Die Regierung argumentiert, es habe zwei Treffen mit der katholischen Kirche zu der organisatorischen Änderung am Religionsunterricht gegeben. Vizebildungsministerin Katarzyna Lubnauer verwies am Freitag auf das Konkordat, also das Abkommen zwischen der Republik Polen und dem Heiligen Stuhl. Darin stehe nichts über die Organisation der Klassen, schrieb sie im Kurznachrichtendienst X. Das Bildungsministerium, nicht die Bischofskonferenz organisiere die Arbeit der Schulen. Sie fügte hinzu: “Die Schule soll den Schülern dienen, nicht den Interessen der Kirchen.”
Die Verordnung erlaubt das Bilden von Unterrichtsgruppen aus den Klassenstufen eins bis drei, vier bis sechs sowie sieben und acht. Lubnauer verteidigte das. Schon bisher würden Kinder verschiedener Jahrgänge in kleinen Schulen in vielen Fächern gemeinsam unterrichtet, so die Politikerin der Bürgerkoalition von Ministerpräsident Donald Tusk.

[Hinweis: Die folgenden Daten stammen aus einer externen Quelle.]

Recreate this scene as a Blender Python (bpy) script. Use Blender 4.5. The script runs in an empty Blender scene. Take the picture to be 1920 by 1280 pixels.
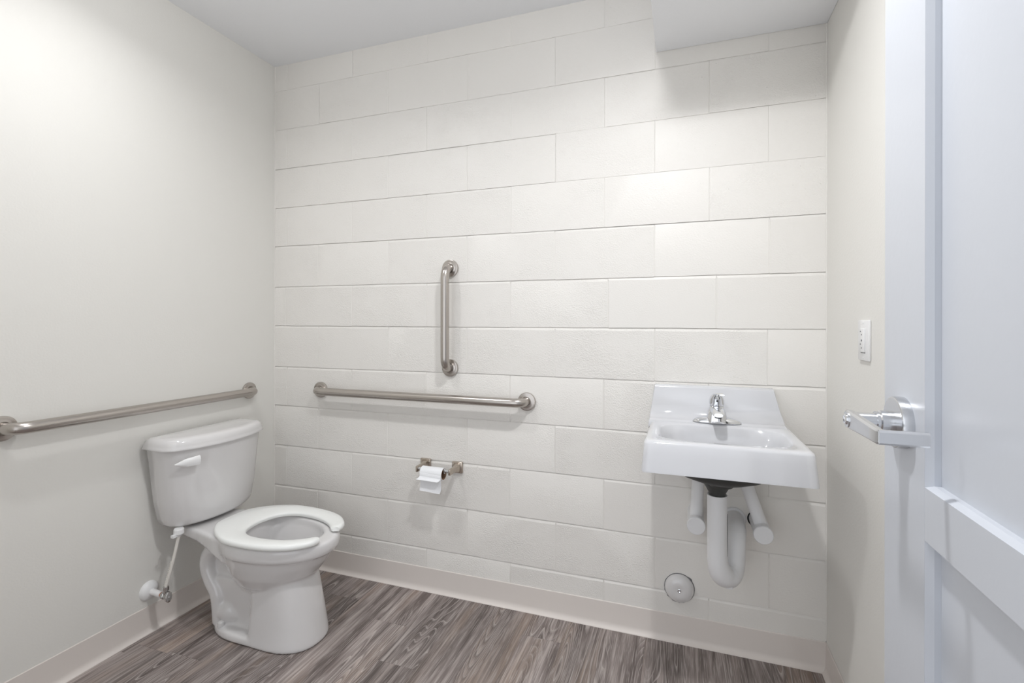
import bpy, bmesh, math, random
from mathutils import Vector, Matrix, Euler

random.seed(7)
C = bpy.context.scene.collection
sc = bpy.context.scene
R = math.radians
PI = math.pi

# room: x to the right, y into the block wall (y = 0), z up
W, H = 2.483, 2.552          # room width, ceiling height
YF = -1.86                   # room face of the front wall (doorway)

# ------------------------------------------------------------------ camera
cam = bpy.data.cameras.new('camera')
cam_o = bpy.data.objects.new('camera', cam)
C.objects.link(cam_o)
cam.sensor_width = 36.0
cam.lens = 36.0 * 919.5 / 1920.0
cam.shift_y = -(640.0 - 601.9) / 1920.0
cam.clip_start = 0.02
cam_o.matrix_world = (Matrix.Translation((2.0019, -2.0006, 1.2352))
                      @ Matrix.Rotation(0.33494, 4, 'Z')
                      @ Matrix.Rotation(R(90), 4, 'X')
                      @ Matrix.Rotation(0.00138, 4, 'Z'))
sc.camera = cam_o

# ------------------------------------------------------------------ world, exposure
wd = bpy.data.worlds.new('world')
sc.world = wd
wd.use_nodes = True
wd.node_tree.nodes['Background'].inputs[0].default_value = (0.93, 0.96, 1.0, 1)
wd.node_tree.nodes['Background'].inputs[1].default_value = 1.25
sc.view_settings.view_transform = 'Standard'
sc.view_settings.look = 'None'
sc.view_settings.gamma = 1.0
sc.view_settings.use_curve_mapping = False
sc.view_settings.exposure = 0.29

LAMPS = [(0.56, -1.02, 0.34), (1.87, -1.02, 0.76)]       # x, y, share of full brightness
LAMP_DOWN, LAMP_FILL = 11.5, 6.3
def lamp(parent, k, z):
    """each fixture: a downward disk light and an added point light for fill"""
    for kind, w, zz in (('AREA', LAMP_DOWN, z - 0.004), ('POINT', LAMP_FILL, z - 0.02)):
        l = bpy.data.lights.new('lamp', kind)
        if kind == 'AREA':
            l.shape = 'DISK'; l.size = 0.10; l.spread = R(158)
        else:
            l.shadow_soft_size = 0.038  # fill light added to lift the ceiling and upper walls
        l.energy = w * k
        l.color = (0.985, 0.99, 1.0)
        o = bpy.data.objects.new('lamp', l)
        C.objects.link(o)
        o.parent = parent
        o.location = (0, 0, zz)

# ------------------------------------------------------------------ materials
def mat(name, col, rough=0.5, metal=0.0, spec=0.5, coat=0.0):
    m = bpy.data.materials.new(name)
    m.use_nodes = True
    b = m.node_tree.nodes['Principled BSDF']
    b.inputs['Base Color'].default_value = (*col, 1)
    b.inputs['Roughness'].default_value = rough
    b.inputs['Metallic'].default_value = metal
    b.inputs['Specular IOR Level'].default_value = spec
    b.inputs['Coat Weight'].default_value = coat
    b.inputs['Coat Roughness'].default_value = 0.05
    return m
def nn(m, t, **k):
    n = m.node_tree.nodes.new(t)
    for a, v in k.items(): setattr(n, a, v)
    return n
def ln(m, a, b): m.node_tree.links.new(a, b)
def bsdf(m): return m.node_tree.nodes['Principled BSDF']
def bumpy(m, scale, dist, detail=2.0, stretch=(1, 1, 1), strength=1.0, rough=0.5):
    tc = nn(m, 'ShaderNodeTexCoord'); mp = nn(m, 'ShaderNodeMapping')
    mp.inputs['Scale'].default_value = stretch
    ns = nn(m, 'ShaderNodeTexNoise')
    ns.inputs['Scale'].default_value = scale
    ns.inputs['Detail'].default_value = detail
    ns.inputs['Roughness'].default_value = rough
    bp = nn(m, 'ShaderNodeBump')
    bp.inputs['Distance'].default_value = dist
    bp.inputs['Strength'].default_value = strength
    ln(m, tc.outputs['Object'], mp.inputs['Vector'])
    ln(m, mp.outputs[0], ns.inputs['Vector'])
    ln(m, ns.outputs['Fac'], bp.inputs['Height'])
    ln(m, bp.outputs[0], bsdf(m).inputs['Normal'])
    return m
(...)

In Polen beginnt am kommenden Montag das neue Schuljahr. Über die Zukunft des Religionsunterrichts wird in dem Land seit Monaten breit diskutiert. Bildungsministerin Nowacka wünscht sich ab dem nächsten Schuljahr nur noch eine Stunde Religion pro Woche – statt wie bisher zwei Stunden.